La presse propagande ? Diable et grands dieux, serait-ce là du manichéisme ? Que nenni ! La presse est pleine d’alliés, à commencer par toutes celles et tous ceux qui « croient » en elle (en ses vertus prétendument éclairantes) mais aussi bon nombre d” »acteurs sociaux », telle cette syndicaliste qui ne bronche même pas au « 3600 licenciés, c’est peu ».
Mais alors, pourquoi ferait-on si unanimement la propagande de la résignation à l’indifférence ? Pardi ! Pour faire obédience à dame Technique, la divinité du monde moderne, et à son impératif, l’Efficacité. Quand la technique n’est plus le moyen qu’elle était mais est devenue une fin, quand le respect de l’efficacité s’instaure en règle, quelle place pourrait-il rester à la dignité humaine ? Réponse : celle que lui confèrent ces mêmes médias, de façon savamment orchestrée, à travers le charity busines (Telethon & Co). Dans deux buts : 1) se parer de l’image de la vertu que n’ont pas ceux qui les animent ; 2) entretenir l’illusion auprès de ceux qui « croient » en eux.

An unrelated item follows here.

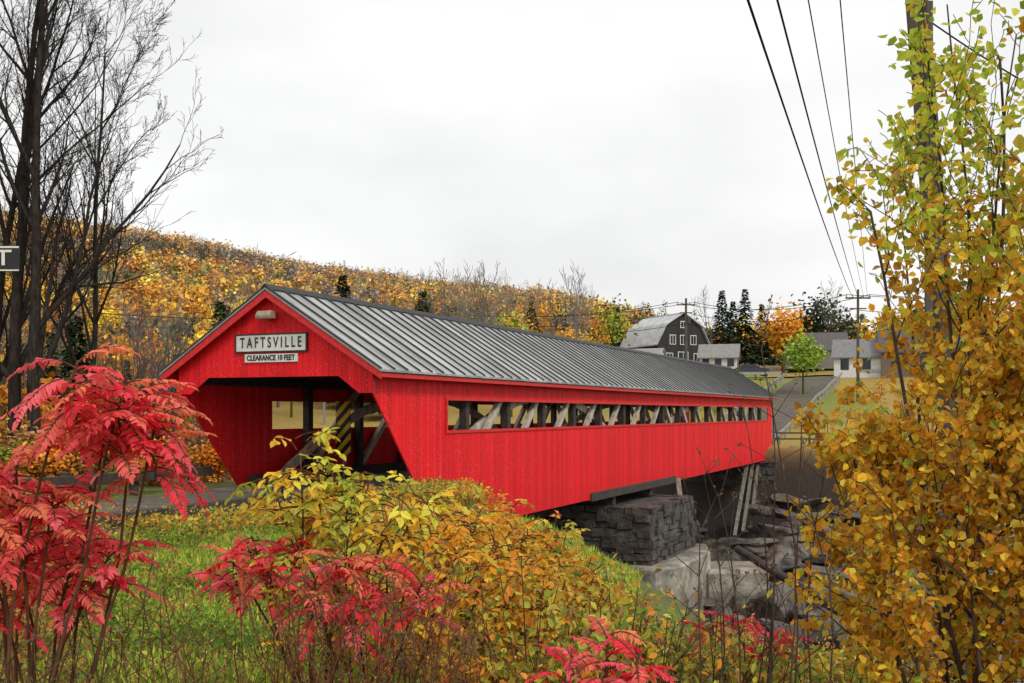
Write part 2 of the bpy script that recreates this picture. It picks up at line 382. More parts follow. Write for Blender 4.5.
# ------------------------------------------------------------------ masonry
def masonry(b, u0, u1, v0, v1, z0, z1, face_batter=.06):
    z=z0
    while z<z1:
        h=random.uniform(.14, .38); ins=(z-z0)*face_batter
        for (axis, lo, hi) in (('v', v0+ins, v1-ins), ('u', u0+ins, u1-ins)):
            for side in (0, 1):
                p=lo
                while p<hi:
                    l=random.uniform(.3, 1.3); q=min(p+l, hi); d=random.uniform(-.05, .14)
                    if axis=='v':
                        f=(u0+ins-d, u0+ins+.45) if side==0 else (u1-ins-.45, u1-ins+d)
                        b.stone(f[0], f[1], p+.01, q-.01, z+.01, min(z+h, z1)-.01, 0, .045)
                    else:
                        f=(v0+ins-d, v0+ins+.45) if side==0 else (v1-ins-.45, v1-ins+d)
                        b.stone(p+.01, q-.01, f[0], f[1], z+.01, min(z+h, z1)-.01, 0, .045)
                    p=q
        z+=h
    b.box(u0+.35, u1-.35, v0+.35, v1-.35, z0, z1-.05, 0)
e=bempty("stone_pier"); b=MB(); masonry(b, 19.6, 27.2, -4.9, 3.7, -4.2, -1.75); b.build("masonry", [M_stone], e, .02)
b=MB()
b.prism([(18.8, 5.2), (28.2, 5.2), (28.2, -5.2), (25.5, -6.0), (20.4, -6.0), (18.8, -5.4)], -7.6, -4.15, 'z')
b.prism([(24.6, -6.05), (28.3, -5.25), (29.4, -7.6), (26.0, -8.6)], -7.6, -5.0, 'z')
b.build("concrete_footing", [M_conc], e, .1)
b=MB(); b.box(20.3, 20.7, -3.0, 3.0, -1.75, -1.35); b.box(26.0, 26.4, -3.0, 3.0, -1.75, -1.35)
for v in (-3.05, 2.9):
    b.beam((27.8, v-1.2, -4.1), (30.4, v-.1, -1.2), .26, .26, 1)
    b.box(17, 30, v-.16, v+.16, -1.35, -1.0)
b.build("bearing_timbers", [M_dark, M_greyt], e, .02)
e=bempty("stone_abutment"); b=MB(); masonry(b, 1.5, 6.2, -3.0, 3.0, -5.5, -1.35, .03); b.build("masonry", [M_stone], e, .02)
e=bempty("stone_abutment"); b=MB(); masonry(b, 53.5, 58, -4.2, 4.0, -7.5, -1.25, .03)
masonry(b, 56.2, 58.5, -12, -4.3, -7.4, -.3, .03)
for k in range(3): b.beam((45+k*2.6, -3.0, -5.6), (50+k*2.0, -2.8, -1.2), .2, .2, 1)
b.build("masonry", [M_stone, M_greyt], e, .02)
e=bempty("retaining_wall"); b=MB(); masonry(b, 55.2, 57.6, -30, -12.2, -7.3, -2.0, .05); masonry(b, 52.6, 55.0, -26, -6, -7.4, -4.4, .05)
b.build("masonry", [M_stone], e, .02)
e=bempty("concrete_wall"); b=MB(); b.prism([(44, -6.8), (47.5, -6.8), (47.0, -4.4), (45.2, -4.3)], -34, -18, 'y'); b.build("wall", [M_conc], e, .1)
e=bempty("guardrail"); b=MB()
for v in (-3.0, 3.0):
    for u in np.arange(59, 100, 2.5):
        x, y=xy(u, v); z=float(terr(x, y)); b.box(u-.08, u+.08, v-.08, v+.08, z-.2, z+.95)
        x2, y2=xy(u+2.5, v); z2=float(terr(x2, y2)); b.beam((u, v, z+.8), (u+2.5, v, z2+.8), .08, .28)
b.build("posts_and_rails", [M_galv], e)
e=bempty("guardrail"); b=MB()
for v in np.arange(-110, 40, 3.):
    if abs(v)<4: continue
    x, y=xy(104, v); z=float(terr(x, y)); b.box(103.9, 104.05, v-.08, v+.08, z-.2, z+.85, 1)
    x2, y2=xy(104, v+3); z2=float(terr(x2, y2)); b.beam((103.85, v, z+.72), (103.85, v+3, z2+.72), .06, .3)
b.build("posts_and_rails", [M_galv, M_pole], e)
e=bempty("rail_fence"); b=MB()
for v in np.arange(-60, -5, 2.6):
    x, y=xy(60.5, v); z=float(terr(x, y)); b.box(60.4, 60.55, v-.07, v+.07, z-.2, z+1.1)
    x2, y2=xy(60.5, v+2.6); z2=float(terr(x2, y2))
    for h in (.5, .95): b.beam((60.36, v, z+h), (60.36, v+2.6, z2+h), .05, .12)
b.build("posts_and_rails", [M_pole], e)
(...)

Mais alors, toute la presse serait concernée ? Non seulement TF1 mais aussi Arte, les inrockuptibles et autres défenseurs de l’intelligence ? Et toute l’opinion publique ? Ben oui répond le misanthrope, « sauf peut-être un petit village » ajoutera t‑il malicieux s’il est amateur de BD.
Il « suffit » pour s’en convaincre de jeter aux orties tous les bons sentiments, désespérer pleinement du genre humain et se rendre compte que, pas plus que le Moyen Age (qu’on aimerait « obscur ») la modernité (qui se dit « éclairée ») n’est à l’abri des illusions. Pourquoi le serait-elle d’ailleurs ?
Mais au bout du compte, que reste t‑il au prix du désespoir ? L’espérance. Mais c’est là un autre chapitre.